Direkte Kapitalerhaltungsvorschriften bestehen nach spanischem Recht hingegen nicht. Eine Haftung wegen Unterkapitalisierung kann sich nach herrschender Meinung jedoch ergeben, wenn eine Gesellschaft nicht über genügend Mittel verfügt, um den in der Satzung festgelegten Unternehmensgegenstand verwirklichen zu können.

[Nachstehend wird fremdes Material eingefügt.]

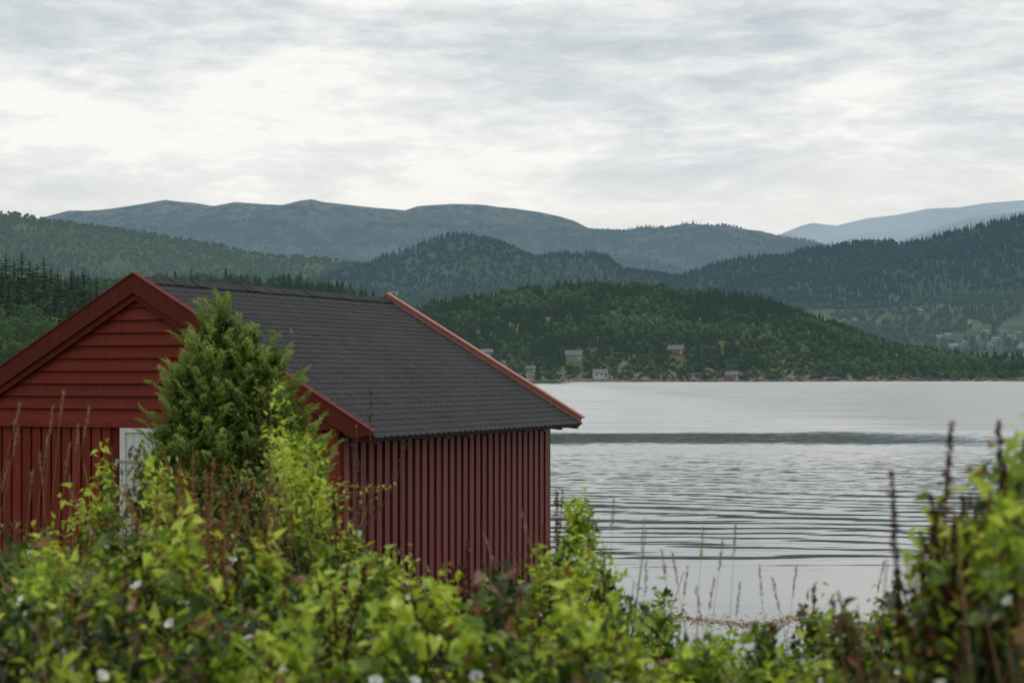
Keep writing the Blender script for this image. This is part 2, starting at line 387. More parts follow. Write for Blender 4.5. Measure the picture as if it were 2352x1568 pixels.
def mG(P):
    k=(P[:,2]>3.0+3*fbm(P[:,0]/25,P[:,1]/25,3))
    low=(P[:,2]<24)&(fbm(P[:,0]/28,P[:,1]/28,55,3)>.5); k&=~(low&(rng.random(len(P))<.8))
    for q,s in zip(shP,shoreH): k&=~((np.abs(P[:,0]-q[0])<s[2]*.6)&(P[:,1]<q[1]+7)&(P[:,1]>q[1]-28))
    return k
gst=[(0,(.009,.017,.009)),(.28,(.018,.032,.014)),(.5,(.034,.057,.020)),(.75,(.056,.086,.027)),(1,(.085,.105,.038))]
wood('promontory_forest',hG,9000,(5.5,10.5),.46,gst,H_NEAR,'dense mixed forest covering the promontory',con_mid,dec_mid,mask=mG,ts=.11)
P=hG.scatter(7500,.0,.4); P=P[(P[:,2]>.9)]; 
for q,s in zip(shP,shoreH): P=P[~((np.abs(P[:,0]-q[0])<s[2]*.55)&(P[:,1]<q[1]+5)&(P[:,1]>q[1]-16))]
V,T,t=stamp_trees(dec_mid[:2],P-[0,0,.4],rng.uniform(1.2,3.9,len(P)),np.clip(rng.normal(.45,.2,len(P)),0,1),1.3)
solo('shore_scrub',tri_mesh('shore_scrub',V,T,t,foliage('scrub_leaves',gst,H_NEAR,.15)),'stuff','low bushes and scrub along the rocky shore','bushes')
P=hG.scatter(2600,-.03,.2); P=P[(P[:,2]<5+4*rng.random(len(P)))&(P[:,2]>-.8)]
for q,s in zip(shP,shoreH): P=P[~((np.abs(P[:,0]-q[0])<s[2]*.6)&(P[:,1]<q[1]+3)&(P[:,2]>.6))]
rk=[ico(1,.5,60+i) for i in range(3)]
V,T,t=stamp_trees(rk,P,rng.uniform(.4,1.2,len(P))*rng.choice([1,1,1,1.8],len(P)),rng.random(len(P)),1.8)
solo('shore_rock',tri_mesh('shore_rock',V,T,t,foliage('rock_stone',[(0,(.035,.032,.028)),(.6,(.085,.075,.06)),(1,(.15,.13,.105))],H_NEAR,0)),'stuff','rough brown rocks along the waterline','rocks')

# --- houses
def hz(m,a,b,h): return paint(m,a,b,haze=h,bump=0)
pal={}
for key,h in (('n',H_NEAR),('f',HFz)):
    q_=.72 if key=='n' else .6
    pal[key]=dict(w=hz('house_white_'+key,(.42*q_,.43*q_,.43*q_),(.6*q_,.6*q_,.58*q_),h),r=hz('house_red_'+key,(.13,.03,.022),(.2,.04,.033),h),g=hz('house_grey_'+key,(.13,.15,.13),(.20,.22,.20),h),
      d=hz('house_slate_'+key,(.025,.028,.03),(.045,.048,.05),h),glass=hz('house_glass_'+key,(.02,.025,.03),(.05,.06,.07),h),roofg=hz('house_roof_'+key,(.035,.038,.041),(.07,.073,.076),h))
def house(P,w,kind,pk,name='house'):
    p=pal[pk]; d=w*.62; hh=w*.30 if kind!='rb' else w*.38
    lab={'w':'small white wooden house with grey roof','r':'red wooden house with white windows','g':'long pale green grey house with grey roof','d':'dark slate roofed house among bushes','b':'white boathouse with dark doors at the waterline','rb':'small red boathouse on the rocky shore'}[kind]
    e=thing(name,(P[0],P[1],P[2]-.2),lab,name,'houses on the far shore' if pk=='n' else 'houses on the valley slope',rot=rng.uniform(-.9,.9) if pk=='f' else rng.uniform(-.3,.3))
    wm={'w':p['w'],'r':p['r'],'g':p['g'],'d':p['g'],'b':p['w'],'rb':p['r']}[kind]; rm=p['roofg'] if kind in('w','g','r') else p['d']
    b=MB(); rz=d*.42
    b.box(-w/2,w/2,-d/2,d/2,-1.5,hh)
    for sx in (-1,1):
        x=sx*w/2*.998; b.poly([(x,-d/2,hh),(x,d/2,hh),(x,0,hh+rz)])
    part('wall',b.mesh('wall',wm),e)
    b=MB(); ov=.4; th=.22; k=rz/(d/2)
    for sy in(-1,1):
        b.hexa([(-w/2-ov,0,hh+rz),(w/2+ov,0,hh+rz),(w/2+ov,sy*(d/2+ov),hh-ov*k),(-w/2-ov,sy*(d/2+ov),hh-ov*k),(-w/2-ov,0,hh+rz+th),(w/2+ov,0,hh+rz+th),(w/2+ov,sy*(d/2+ov),hh-ov*k+th),(-w/2-ov,sy*(d/2+ov),hh-ov*k+th)])
    ro=part('roof',b.mesh('roof',rm),e)
    if kind in 'wrg':
        b=MB(); b.box(-.35,.35,-.35,.35,0,1.6); part('chimney',b.mesh('chimney',p['roofg']),ro,(w*.18,.3,hh+rz-.5))
    nwin=3 if kind not in('b','rb') else 2
    for i in range(nwin):
        x=-w/2+w*(i+.6)/(nwin+.9)
        b=MB(); b.box(-.65,.65,-.06,.05,-.6,.6); wn=part('window',b.mesh('window',p['w']),e,(x,-d/2-.02,hh*.6))
        b=MB(); b.box(-.5,.5,-.09,-.05,-.48,.48); part('pane',b.mesh('pane',p['glass']),wn)
    b=MB(); b.box(-.55,.55,-.07,.05,0,2.1); part('door',b.mesh('door',p['glass'] if kind in('b','w') else p['w']),e,(w/2-w*.13,-d/2-.02,.1))
for (a,b_,w_,k),P in zip(shoreH,shP): house(P,w_,k,'n','boathouse' if k in('b','rb') else 'house')
for (a,b_,w_,k),P in zip(settle,setP): house(P,w_,k,'f')
P=np.array([bx(1565,6000),6000.,ez(512,6000)-6]); e=thing('radio_mast',P,'thin lattice radio mast on the ridge top','mast')
L=[]
for s in ((1,1),(1,-1),(-1,1),(-1,-1)): L.append(([(s[0]*1.2,s[1]*1.2,-8),(s[0]*.3,s[1]*.3,23)],.22,.14))
for i in range(8):
    z=-6+i*3.7; r=1.2-i*.11; L.append(([(-r,0,z),(r,0,z+2.2)],.12,.12))
V,T,t=tubes(L,.5); part('frame',tri_mesh('mast_frame',V,T,t,hz('mast_paint',(.1,.1,.1),(.16,.16,.16),(.15,.19,.22))),e)

# ------------------------------------------------------------ wooded shore behind the barn
hI=Hill([(-300,680),(100,690),(230,692),(300,684),(450,676),(600,680),(700,688),(780,700),(850,725),(950,800),(1050,880)],450,720,-1,0,5,90,51)
HI=(.018,.029,.031)
hI.mesh('wooded_shore',terrainmat('m_i',gstops,.05,HI),'low wooded land behind the boathouse')
ist=[(0,(.012,.024,.014)),(.4,(.022,.038,.018)),(.7,(.042,.064,.026)),(1,(.06,.085,.034))]
wood('shore_forest',hI,2100,(6,10),.5,ist,HI,'dense mixed wood behind the boathouse',con_mid,dec_mid,t0=.2,t1=1.1)
hH=Hill([(-400,740),(-100,760),(0,775),(120,790),(200,805),(260,830),(330,870),(400,890)],250,400,-1,0,2,50,53)
HH=(.010,.017,.016)
hH.mesh('wooded_shore',terrainmat('m_h',gstops,.08,HH),'low wooded bank beside the water')
def spruce_detail(seed):
    r=np.random.default_rng(seed); nl=34
    seg=np.linspace(0,1,5); V=[];T=[]
    for i,s in enumerate(seg):
        wd=.30*(1-s)**.6*(1.25 if i%2 else .75)
        V+=[(s,0,-.18*s*s+.02),(s-.12,wd,-.18*s*s-.09),(s-.12,-wd,-.18*s*s-.09)]
    for i in range(4):
        a=3*i;b=3*i+3; T+=[(a,b,b+1),(a,b+1,a+1),(a,b+2,b),(a,a+2,b+2)]
    PV=np.array(V);PT=np.array(T)
    pos=[];X=[];Sx=[];tt=[]
    for l in range(nl):
        f=l/nl; z=.07+.9*f; R=.175*(1-f)**.8*(.8+.4*r.random())+.014; n=max(5,int(11*(1-f*.6)))
        a0=r.random()*6.28
        for j in range(n):
            a=a0+j*6.283/n+r.normal(0,.15); up=-.25+.7*f+r.normal(0,.08)
            pos.append((0,0,z+r.normal(0,.008))); X.append((np.cos(a),np.sin(a),up)); Sx.append(R*(.75+.5*r.random())); tt.append(np.clip(.4+.3*r.normal(),0,1))
    pos=np.array(pos);X=nrm(np.array(X));up=np.tile([0,0,1.],(len(X),1));Yv=nrm(np.cross(up,X));Zv=np.cross(X,Yv)
    return inst(PV,PT,pos,X,Yv,Zv,np.array(Sx),np.array(tt))
MH=foliage('spruce_needles',[(0,(.014,.026,.014)),(.5,(.032,.052,.022)),(1,(.06,.085,.03))],HH,.15)
MI=foliage('spruce_needles_hazy',[(0,(.010,.022,.015)),(.5,(.020,.036,.02)),(1,(.038,.058,.026))],HI,.15)
crown={}
for tag,m in (('h',MH),('i',MI)):
    crown[tag]=[]
    for i in range(4):
        V,T,t=spruce_detail(70+i); crown[tag].append(tri_mesh('spruce_crown',V,T,t,m))
V,T,t=tubes([([(0,0,-.05),(0,0,.5),(0,0,.99)],.014,.002)],.5,6); trunk_me=tri_mesh('spruce_trunk',V,T,t,BARK)
def spruce(x,y,z,h,tag,lab,group):
    e=thing('spruce_tree',(x,y,z),lab,'tree',group,rot=rng.random()*6.28); s=h
    for nme,me in (('trunk',trunk_me),('crown',crown[tag][rng.integers(4)])):
        o=bpy.data.objects.new(nme,me); o.scale=(s*rng.uniform(.95,1.4),)*2+(s,); link(o,e)
tops=[(-35,580),(-8,572),(14,574),(32,584),(50,571),(68,590),(84,600),(101,586),(118,604),(133,612),(150,628),(165,606),(180,618),(193,608),(207,640),(222,626),(236,655),(246,676),(60,640),(110,650),(160,665),(200,690),(225,700),(20,630),(90,655),(-20,640),(140,690),(180,710),(5,600),(42,605),(76,612),(126,640),(172,645),(212,668)]
for i,(a,b) in enumerate(tops):
    d=rng.uniform(330,395) if i<18 else rng.uniform(290,330)
    x=bx(a,d); zt=ez(b,d); zb=float(hH.h(np.array([x]),np.array([d]))[0])-.3
    spruce(x,d,zb,max(6,zt-zb),'h','tall dark spruce standing on the wooded bank','spruces on the wooded bank')
for a,b in [(262,640),(285,628),(440,613),(455,628),(497,623),(530,640),(560,636),(588,640),(615,634),(628,622),(640,626),(652,619),(665,640),(690,646),(705,640),(755,636),(765,650),(778,652),(350,640),(380,634),(405,628),(725,652),(800,668),(820,676)]:
    d=rng.uniform(640,715); x=bx(a,d); zb=float(hI.h(np.array([x]),np.array([d]))[0])-.5; zt=ez(b,d)
    spruce(x,d,zb,max(5,zt-zb),'i','spruce rising above the wood behind the boathouse','spruces behind the boathouse')
def leafy(seed):
    r=np.random.default_rng(seed); parts=[]
    cl=[];
    for i in range(26):
        z=.22+.74*r.random(); R=.30*math.sqrt(max(.05,1-((z-.55)/.5)**2)); a=r.random()*6.28; q=R*r.random()**.5
        cl.append((q*np.cos(a),q*np.sin(a),z))
    cl=np.array(cl); n=90
    for c in cl:
        d=nrm(r.normal(size=(n,3)));p=c+d*np.array([.10,.10,.075])*(.7+.4*r.random((n,1)))
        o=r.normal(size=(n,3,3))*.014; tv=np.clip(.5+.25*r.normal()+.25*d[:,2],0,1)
        parts.append(((p[:,None,:]+o).reshape(-1,3),np.arange(n*3).reshape(-1,3),np.repeat(tv,3)))
    return merge(parts),cl
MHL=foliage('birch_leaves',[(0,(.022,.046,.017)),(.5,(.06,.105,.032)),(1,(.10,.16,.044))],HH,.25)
lf=[]
for i in range(3):
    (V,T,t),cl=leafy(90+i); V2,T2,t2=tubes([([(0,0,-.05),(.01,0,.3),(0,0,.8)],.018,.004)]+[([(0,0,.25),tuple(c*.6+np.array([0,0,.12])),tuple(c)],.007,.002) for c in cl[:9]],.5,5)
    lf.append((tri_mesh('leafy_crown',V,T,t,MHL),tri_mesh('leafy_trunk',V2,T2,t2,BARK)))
for i,(a,b) in enumerate([(-40,690),(0,700),(40,705),(75,725),(105,735),(140,748),(170,760),(20,760),(60,775),(95,780),(130,790),(-15,770),(200,770),(225,745)]):
    d=rng.uniform(262,290); x=bx(a,d); zb=float(hH.h(np.array([x]),np.array([d]))[0])-.3; h=max(4,ez(b,d)-zb)
    e=thing('birch_tree',(x,d,zb),'bushy green birch at the edge of the wooded bank','tree','birches on the wooded bank',rot=rng.random()*6); m=lf[i%3]
    for nme,me in(('crown',m[0]),('trunk',m[1])):
        o=bpy.data.objects.new(nme,me); o.scale=(h*1.15,h*1.15,h); link(o,e)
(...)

Zusammenfassend lässt sich feststellen, dass die speziellen Haftungsgefahren der britischen/nordirischen Ltd auf einem dem deutschen Gesellschaftsrecht grundsätzlich verschiedenem Recht basieren, wohingegen dieses bei der französischen SARL/EURL oder der spanischen SLNE weitgehend deutschem Gesellschaftsrecht ähnelt. Wem es nicht vorrangig um die Ersparnis einiger hundert Euro Gründungskosten geht, kann somit durch die Rechtsformen SARL/EURL oder SLNE das Risiko der Rechtsunsicherheit (zumindest bezüglich ausländischer Haftungstatbestände) reduzieren und dennoch deutsche Mindestkapitalbestimmungen weitgehend umgehen.